** start MATERIAL **
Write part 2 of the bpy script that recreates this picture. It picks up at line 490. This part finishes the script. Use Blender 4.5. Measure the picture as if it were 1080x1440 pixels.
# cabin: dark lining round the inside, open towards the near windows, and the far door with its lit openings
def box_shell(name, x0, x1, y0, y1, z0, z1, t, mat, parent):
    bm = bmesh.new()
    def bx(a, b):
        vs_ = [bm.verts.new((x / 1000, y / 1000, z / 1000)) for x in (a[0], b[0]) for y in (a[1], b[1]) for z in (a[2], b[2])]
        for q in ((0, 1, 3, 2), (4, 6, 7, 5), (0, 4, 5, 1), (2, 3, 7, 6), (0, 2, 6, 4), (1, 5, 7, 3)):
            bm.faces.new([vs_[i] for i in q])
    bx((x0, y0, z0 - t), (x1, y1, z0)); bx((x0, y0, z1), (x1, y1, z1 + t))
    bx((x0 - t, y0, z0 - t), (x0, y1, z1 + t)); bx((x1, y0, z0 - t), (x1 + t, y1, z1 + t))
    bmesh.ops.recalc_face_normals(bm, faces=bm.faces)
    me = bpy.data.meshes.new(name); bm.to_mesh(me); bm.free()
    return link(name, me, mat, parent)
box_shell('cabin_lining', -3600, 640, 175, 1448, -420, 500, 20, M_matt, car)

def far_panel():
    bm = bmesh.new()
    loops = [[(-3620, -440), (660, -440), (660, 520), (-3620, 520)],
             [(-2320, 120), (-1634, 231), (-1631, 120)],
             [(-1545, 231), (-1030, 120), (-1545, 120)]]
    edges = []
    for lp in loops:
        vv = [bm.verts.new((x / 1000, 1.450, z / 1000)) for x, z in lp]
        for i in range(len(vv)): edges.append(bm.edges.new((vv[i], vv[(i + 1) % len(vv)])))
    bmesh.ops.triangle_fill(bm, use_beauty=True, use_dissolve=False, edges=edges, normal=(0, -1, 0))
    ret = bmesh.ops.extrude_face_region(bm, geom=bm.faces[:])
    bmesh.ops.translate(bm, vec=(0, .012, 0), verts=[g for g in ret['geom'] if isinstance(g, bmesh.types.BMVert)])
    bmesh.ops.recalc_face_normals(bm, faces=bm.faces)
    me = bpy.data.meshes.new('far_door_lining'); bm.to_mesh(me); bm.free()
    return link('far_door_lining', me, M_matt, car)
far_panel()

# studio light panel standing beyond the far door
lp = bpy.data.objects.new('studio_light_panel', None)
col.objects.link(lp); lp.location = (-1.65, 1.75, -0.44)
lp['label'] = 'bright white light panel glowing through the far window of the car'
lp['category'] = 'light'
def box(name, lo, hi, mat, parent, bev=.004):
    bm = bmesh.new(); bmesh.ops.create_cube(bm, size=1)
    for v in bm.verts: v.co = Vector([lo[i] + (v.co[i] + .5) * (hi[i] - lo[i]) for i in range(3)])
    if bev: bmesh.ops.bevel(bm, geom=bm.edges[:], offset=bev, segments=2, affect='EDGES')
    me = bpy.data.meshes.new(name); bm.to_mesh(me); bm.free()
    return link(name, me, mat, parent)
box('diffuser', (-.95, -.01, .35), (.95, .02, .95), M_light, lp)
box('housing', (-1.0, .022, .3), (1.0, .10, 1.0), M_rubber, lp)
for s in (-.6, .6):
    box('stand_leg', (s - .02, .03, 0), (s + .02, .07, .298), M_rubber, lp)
** end MATERIAL **
PROMPT> Copy out the material above in its entirety. Every detail must match.

REPLY>
Write part 2 of the bpy script that recreates this picture. It picks up at line 490. This part finishes the script. Use Blender 4.5. Measure the picture as if it were 1080x1440 pixels.
# cabin: dark lining round the inside, open towards the near windows, and the far door with its lit openings
def box_shell(name, x0, x1, y0, y1, z0, z1, t, mat, parent):
    bm = bmesh.new()
    def bx(a, b):
        vs_ = [bm.verts.new((x / 1000, y / 1000, z / 1000)) for x in (a[0], b[0]) for y in (a[1], b[1]) for z in (a[2], b[2])]
        for q in ((0, 1, 3, 2), (4, 6, 7, 5), (0, 4, 5, 1), (2, 3, 7, 6), (0, 2, 6, 4), (1, 5, 7, 3)):
            bm.faces.new([vs_[i] for i in q])
    bx((x0, y0, z0 - t), (x1, y1, z0)); bx((x0, y0, z1), (x1, y1, z1 + t))
    bx((x0 - t, y0, z0 - t), (x0, y1, z1 + t)); bx((x1, y0, z0 - t), (x1 + t, y1, z1 + t))
    bmesh.ops.recalc_face_normals(bm, faces=bm.faces)
    me = bpy.data.meshes.new(name); bm.to_mesh(me); bm.free()
    return link(name, me, mat, parent)
box_shell('cabin_lining', -3600, 640, 175, 1448, -420, 500, 20, M_matt, car)

def far_panel():
    bm = bmesh.new()
    loops = [[(-3620, -440), (660, -440), (660, 520), (-3620, 520)],
             [(-2320, 120), (-1634, 231), (-1631, 120)],
             [(-1545, 231), (-1030, 120), (-1545, 120)]]
    edges = []
    for lp in loops:
        vv = [bm.verts.new((x / 1000, 1.450, z / 1000)) for x, z in lp]
        for i in range(len(vv)): edges.append(bm.edges.new((vv[i], vv[(i + 1) % len(vv)])))
    bmesh.ops.triangle_fill(bm, use_beauty=True, use_dissolve=False, edges=edges, normal=(0, -1, 0))
    ret = bmesh.ops.extrude_face_region(bm, geom=bm.faces[:])
    bmesh.ops.translate(bm, vec=(0, .012, 0), verts=[g for g in ret['geom'] if isinstance(g, bmesh.types.BMVert)])
    bmesh.ops.recalc_face_normals(bm, faces=bm.faces)
    me = bpy.data.meshes.new('far_door_lining'); bm.to_mesh(me); bm.free()
    return link('far_door_lining', me, M_matt, car)
far_panel()

# studio light panel standing beyond the far door
lp = bpy.data.objects.new('studio_light_panel', None)
col.objects.link(lp); lp.location = (-1.65, 1.75, -0.44)
lp['label'] = 'bright white light panel glowing through the far window of the car'
lp['category'] = 'light'
def box(name, lo, hi, mat, parent, bev=.004):
    bm = bmesh.new(); bmesh.ops.create_cube(bm, size=1)
    for v in bm.verts: v.co = Vector([lo[i] + (v.co[i] + .5) * (hi[i] - lo[i]) for i in range(3)])
    if bev: bmesh.ops.bevel(bm, geom=bm.edges[:], offset=bev, segments=2, affect='EDGES')
    me = bpy.data.meshes.new(name); bm.to_mesh(me); bm.free()
    return link(name, me, mat, parent)
box('diffuser', (-.95, -.01, .35), (.95, .02, .95), M_light, lp)
box('housing', (-1.0, .022, .3), (1.0, .10, 1.0), M_rubber, lp)
for s in (-.6, .6):
    box('stand_leg', (s - .02, .03, 0), (s + .02, .07, .298), M_rubber, lp)